The growing trade conflict is causing rifts within the Chinese Communist Party, with some critics saying that an overly nationalistic Chinese stance might have hardened the US position, sources close to the government have said.
The party’s official People’s Daily took direct aim at those it said were naysayers in an unusually public rebuttal to a debate that has been happening largely behind closed doors in policymaking circles in China.
While condemnation of the White House has come at home and abroad, there are those who have spread “specious” views on the Internet, it said in a lengthy commentary.
“One of these puts the blame on China, saying that ‘China’s strategy is too confident and high-profile, incurring a one-two punch from the United States,’” the newspaper said.
“Another of these criticizes China, saying that it shouldn’t strike back,” the newspaper said. “The meaning is — as long as China caves in, the United States will raise its hand high in mercy, and the Sino-US trade war won’t happen.”
However, it was absolutely not the case that China brought this upon itself, the newspaper said.
History showed that the US had always gone after countries, such as the former Soviet Union, Britain or Japan, that were perceived as threatening its global dominance, the newspaper said, adding that had brought China into the firing line with its enormous and growing economy.
“After more than a century of hard work, China has returned to the center of the world stage, and this is the basic fact we must observe in the China-US trade friction,” the People’s Daily said.

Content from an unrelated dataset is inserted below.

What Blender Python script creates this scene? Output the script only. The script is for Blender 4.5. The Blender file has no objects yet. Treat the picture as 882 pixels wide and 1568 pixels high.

“Such a large size, such a heavy thing, can’t be hidden by ‘being low key,’ just like an elephant can’t hide behind a sapling,” it said.
China this week said it would slap additional 25 percent tariffs on US$16 billion of US imports in retaliation against levies on Chinese goods imposed by the US.
The move was the latest round in escalating tit-for-tat trade tensions, with US President Donald Trump aiming to pressure Beijing into making concessions.
Beijing was emerging as an “unprecedented opponent” for the US, the People’s Daily said.
“No matter what China does, in the eyes of the United States, China’s development has already ‘damaged the supremacy of the United States,’” it wrote.
However, rising trade tension with the US has become the biggest threat to the stability of the Chinese economy, Chinese State Council Development Research Center Deputy Director Wang Yiming (王一鳴) wrote in a separate column in the People’s Daily yesterday.
With trade headwinds under way, Wang called for a slew of measures to stabilize exports, including improving a state tax subsidy policy that provides tax incentives for Chinese companies to increase their exports, as well as stepping up funding support for Chinese exporters.